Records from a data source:
(begin)
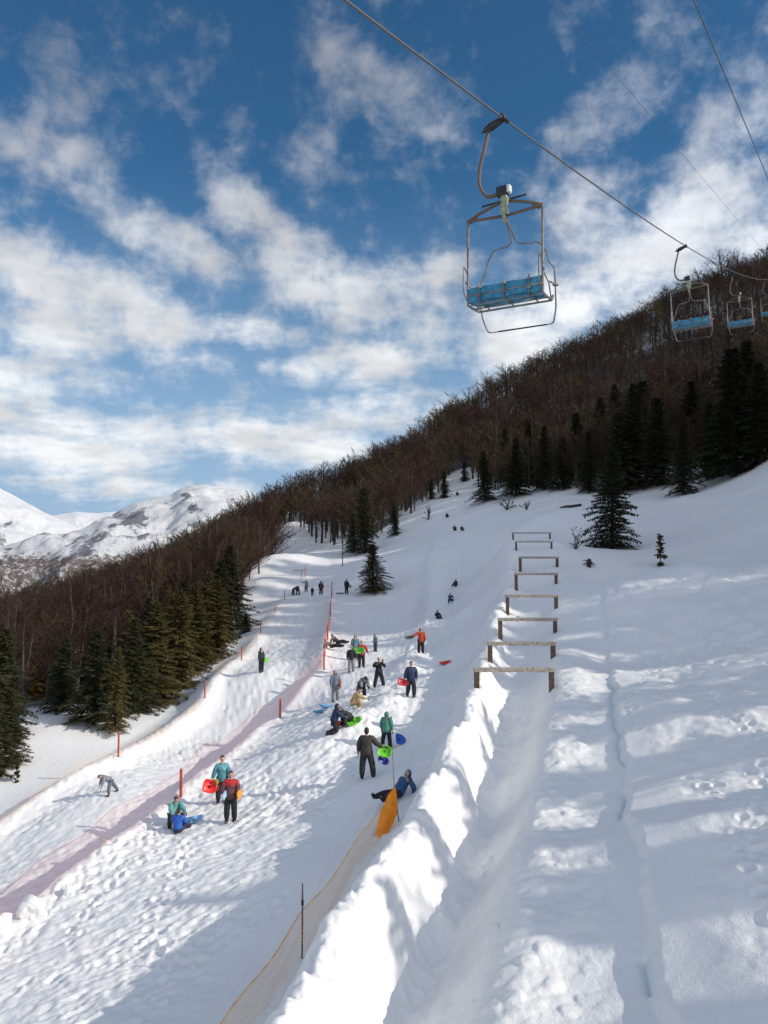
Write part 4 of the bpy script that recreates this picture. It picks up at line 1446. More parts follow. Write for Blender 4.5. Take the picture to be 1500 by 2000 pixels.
# right orange net along the foot of the berm
ORL = [(-3.4, 8.5), (-2.6, 12.0), (-1.75, 16.1), (-.8, 19.3), (.3, 22.9)]
o0 = Vector((-1.75, 16.1, ground(-1.75, 16.1)))
fr_ = empty('safety_fence', o0)
tag(fr_, 'sagging yellow-orange net on thin poles beside the big snow bank', 'fence')
net('net', ORL, lambda t: .95 - .1 * t, NETYEL, fr_, o0, .25, 2.2, top_cord=(.013, YCORD))
post(590, 1874, 1735, .017, POLE, 'post', fr_, o0)
tb = MB(); g = hit(590, 1874); hh = (1874 - 1770) / F * g.y
tb.tube([Vector((g.x, g.y, g.z + hh - .05)) - o0, Vector((g.x, g.y, g.z + hh + .05)) - o0], .028, 8); tb.build('pole_clip', DARKST, fr_)

# flag: pole with a limp orange cloth
g = hit(779, 1605)
fp = empty('flag_pole', g)
tag(fp, 'thin leaning pole at the bank with a limp orange flag', 'flag')
top = P(766, 1452, g.y + .2) - g
mid = P(770, 1535, g.y + .1) - g
b = MB(); b.tube([(0.02, 0, -.3), (0, 0, 0), mid, top], [.018, .017, .013, .007], 7); b.build('pole', POLE, fp, smooth=True)
cl = [((770, 1537), (772, 1536)), ((758, 1552), (774, 1548)), ((750, 1570), (776, 1575)), ((742, 1590), (775, 1592)), ((737, 1612), (768, 1608)), ((734, 1628), (758, 1625)), ((737, 1637), (753, 1634)), ((744, 1642), (750, 1641))]
NW = 8
vs, fs = [], []
for i, (l, r_) in enumerate(cl):
    for k in range(NW + 1):
        u = k / NW
        px = l[0] + (r_[0] - l[0]) * u; py = l[1] + (r_[1] - l[1]) * u
        q = P(px, py, g.y + .05 - .16 * i + .10 * math.sin(u * 7 + i * .5) * min(1, i / 2) - .03 * i * (1 - u)) - g
        vs.append(q)
for i in range(len(cl) - 1):
    for k in range(NW):
        a = i * (NW + 1) + k
        fs.append((a, a + 1, a + NW + 2, a + NW + 1))
b = MB(); b.add(vs, fs); fo = b.build('flag_cloth', ORGP, fp, smooth=True)
sm = fo.modifiers.new('solid', 'SOLIDIFY'); sm.thickness = .006


# ------------------------------------------------------------------ people
SKIN = mat('skin', (.50, .30, .22), .55)
FACE_DARK = mat('eye_brow_dark', (.03, .02, .018), .5)
LIP_M = mat('lip', (.38, .14, .12), .5)
BLACKC = (.012, .012, .015)
_cloth = {}


def cloth(c, rough=.75):
    key = tuple(round(x, 3) for x in c)
    if key not in _cloth:
        _cloth[key] = mat('cloth', c, rough, var=.22, vscale=9, bump=.8, bscale=13)
    return _cloth[key]


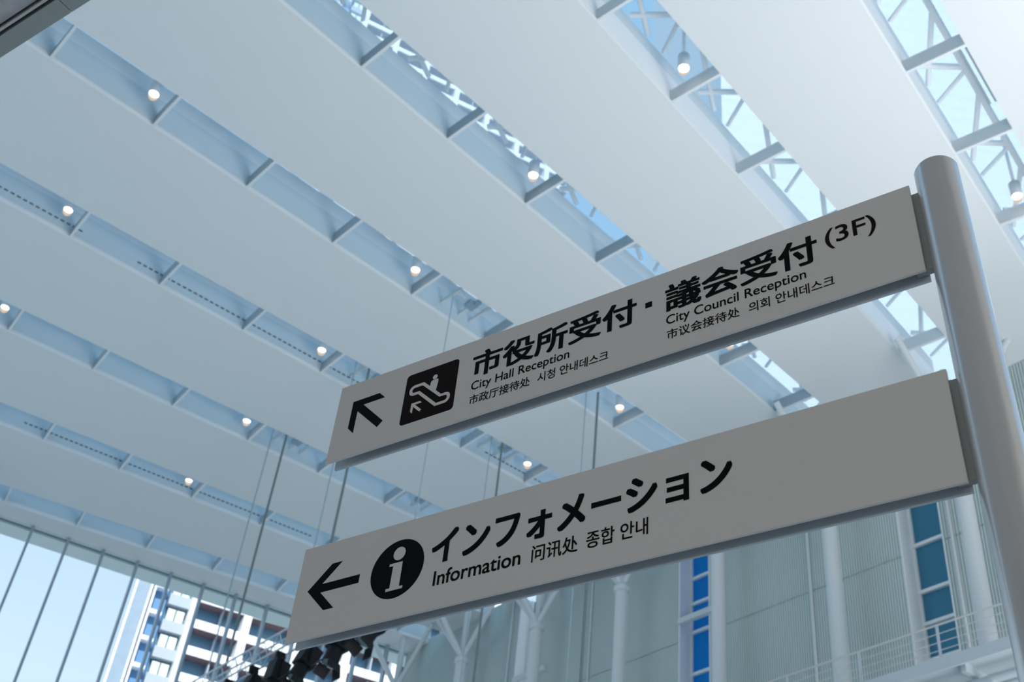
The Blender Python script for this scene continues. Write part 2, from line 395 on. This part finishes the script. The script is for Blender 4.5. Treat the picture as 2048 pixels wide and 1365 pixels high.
(end)
Direction: Write the material out again exactly as it appears, dropping the pictures.

Correct result:
Write part 4 of the bpy script that recreates this picture. It picks up at line 1446. More parts follow. Write for Blender 4.5. Take the picture to be 1500 by 2000 pixels.
# right orange net along the foot of the berm
ORL = [(-3.4, 8.5), (-2.6, 12.0), (-1.75, 16.1), (-.8, 19.3), (.3, 22.9)]
o0 = Vector((-1.75, 16.1, ground(-1.75, 16.1)))
fr_ = empty('safety_fence', o0)
tag(fr_, 'sagging yellow-orange net on thin poles beside the big snow bank', 'fence')
net('net', ORL, lambda t: .95 - .1 * t, NETYEL, fr_, o0, .25, 2.2, top_cord=(.013, YCORD))
post(590, 1874, 1735, .017, POLE, 'post', fr_, o0)
tb = MB(); g = hit(590, 1874); hh = (1874 - 1770) / F * g.y
tb.tube([Vector((g.x, g.y, g.z + hh - .05)) - o0, Vector((g.x, g.y, g.z + hh + .05)) - o0], .028, 8); tb.build('pole_clip', DARKST, fr_)

# flag: pole with a limp orange cloth
g = hit(779, 1605)
fp = empty('flag_pole', g)
tag(fp, 'thin leaning pole at the bank with a limp orange flag', 'flag')
top = P(766, 1452, g.y + .2) - g
mid = P(770, 1535, g.y + .1) - g
b = MB(); b.tube([(0.02, 0, -.3), (0, 0, 0), mid, top], [.018, .017, .013, .007], 7); b.build('pole', POLE, fp, smooth=True)
cl = [((770, 1537), (772, 1536)), ((758, 1552), (774, 1548)), ((750, 1570), (776, 1575)), ((742, 1590), (775, 1592)), ((737, 1612), (768, 1608)), ((734, 1628), (758, 1625)), ((737, 1637), (753, 1634)), ((744, 1642), (750, 1641))]
NW = 8
vs, fs = [], []
for i, (l, r_) in enumerate(cl):
    for k in range(NW + 1):
        u = k / NW
        px = l[0] + (r_[0] - l[0]) * u; py = l[1] + (r_[1] - l[1]) * u
        q = P(px, py, g.y + .05 - .16 * i + .10 * math.sin(u * 7 + i * .5) * min(1, i / 2) - .03 * i * (1 - u)) - g
        vs.append(q)
for i in range(len(cl) - 1):
    for k in range(NW):
        a = i * (NW + 1) + k
        fs.append((a, a + 1, a + NW + 2, a + NW + 1))
b = MB(); b.add(vs, fs); fo = b.build('flag_cloth', ORGP, fp, smooth=True)
sm = fo.modifiers.new('solid', 'SOLIDIFY'); sm.thickness = .006


# ------------------------------------------------------------------ people
SKIN = mat('skin', (.50, .30, .22), .55)
FACE_DARK = mat('eye_brow_dark', (.03, .02, .018), .5)
LIP_M = mat('lip', (.38, .14, .12), .5)
BLACKC = (.012, .012, .015)
_cloth = {}


def cloth(c, rough=.75):
    key = tuple(round(x, 3) for x in c)
    if key not in _cloth:
        _cloth[key] = mat('cloth', c, rough, var=.22, vscale=9, bump=.8, bscale=13)
    return _cloth[key]


The Blender Python script for this scene continues. Write part 2, from line 395 on. This part finishes the script. The script is for Blender 4.5. Treat the picture as 2048 pixels wide and 1365 pixels high.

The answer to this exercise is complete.